Friday, 13 February 2015

I know why the caged bird sings, by Maya Angelou

This is probably one of the more difficult posts in this blog, and I did play with the idea of not writing about this book at all.  But, the use of this blog is primarily for putting down my personal thoughts and feelings about the books I read - and while I always express my own view on issues, I try to play the devil's advocate as well and try to see the other side of the matter.
With this in mind, I also would like to say how far I am from the state of things described in this book:  I'm caucasian, European, middle-class, pretty well educated, never having been excluded from anything because of any restriction, never having witnessed slavery, segregation, racism (although one might argue that nowadays we witness a new kind of racism all over the planet...).  In any case, I know why the caged bird sings had been on my list for quite some time and I looked forward to reading it:

This is the first of the "autobiographical" books Angelou wrote and perhaps the most known one.
In it, she describes her life as a child until she becomes an adult - and a mother.  My mistake from the beginning was that I expected the child Maya to be the grown woman Angelou I've come to read about. 
I would never have imagined that wise people often do not start out like this  - it may be the facts and trials of life that push them towards a later wisdom and that it is their experience with the "wrong side" and the "wrong people" that shine the guiding light towards an inner strength.
Young Maya is black girl living in the American South, at a time when segregation is the norm.  She has no contact with "whitefolksville", but she is fully aware what happens when one of her folks "messes up with a white lady".  While she does not seem to fully understand what is happening, there is one person (of the few in her surroundings, in my opinion) that shows signs of a role model: her grandmother, Momma.  Maya's parents have separated and thus Maya and her brother Bailey are being brought up by a very strict, Bible-driven shop-owner.  I would have assumed (after writing this post, I've come to realise how much my text oozes with assumptions - totally out of place) that anything / anyone that drags me out of the everyday resignation would be well-received.  And that's what Maya does - in the beginning.  She talks of her encounters with Mrs.
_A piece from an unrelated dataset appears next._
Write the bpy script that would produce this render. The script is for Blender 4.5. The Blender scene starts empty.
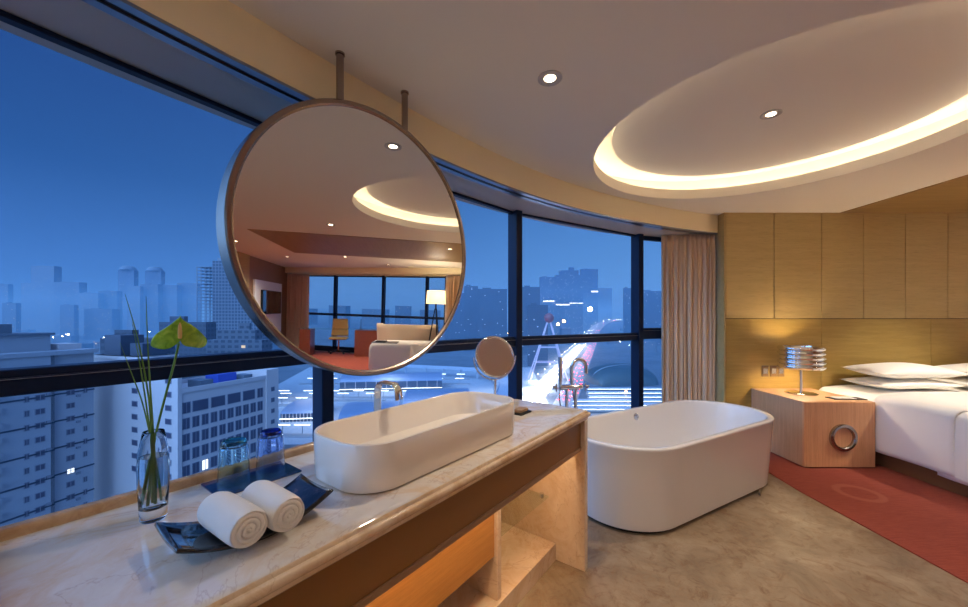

Bertha Flowers, the aristocrat of the Black Stamps:  she is the one who introduces Maya to some of the best wisdoms in the book:
Words mean more than what is set down on paper.  It takes the human voice to infuse them with the shades of deeper meaning
Be intolerant of ignorance but understanding of illiteracy
What a wonderful thing to be able to distinguish between the two and to understand that formal education, the "good on paper", not necessarily the true value of a person is. 
But then Maya's parents come back into the picture, and from the path to wisdom Maya is thrown into the world of crime, deceit and rape.  This is one of the parts in the book where I really struggle to understand Maya's reaction.  I can only imagine the shock, the distrust, the shame and I try to find reason in the behaviour by both Maya and her mother.  I feel no connection to either party and I'm just left feeling sad.
The book is full of stories that are permeated with the hopelessness, the anger, the agony that go through Maya and the people around her.  As Angelou rightly mentions "the needs of a society determine its ethics" -- law violations, rape, deceit are weighted on a different set of scales.  And it is thus that Maya continues her rough journey through life.  But what I fail to see is a strong Maya, who can rise above her tragedy and be a glorious example of triumph against the odds.  What I see is a child, and later on a teenager, who treads on the same path as her forefathers have...
From her later years in life, I know that Angelou a voice was for education and equality and I've been impressed by her insightful speeches.  What I gathered from this book, however, was that it is much too easy to fall victim of all of life's atrocities.  To give in to "fate and the Furies" and confirm failure to one's worst critics.
The end of the book, especially, left me perplexed and I'm not sure I want to go into detail.  It deals with the background story to Maya getting pregnant and ends shortly after she gives birth.  The questions she has in her mind as a 16-year old are all valid still in our days.  But her reaction?  I found it rather dangerous.  The reaction of her mother? Shocking.  The idea of an "immaculate pregnancy"? Astonishing...


  1. This but be a really great book for a book club discussion. You made me curious about the ending and I wish we could actually discuss it more in person!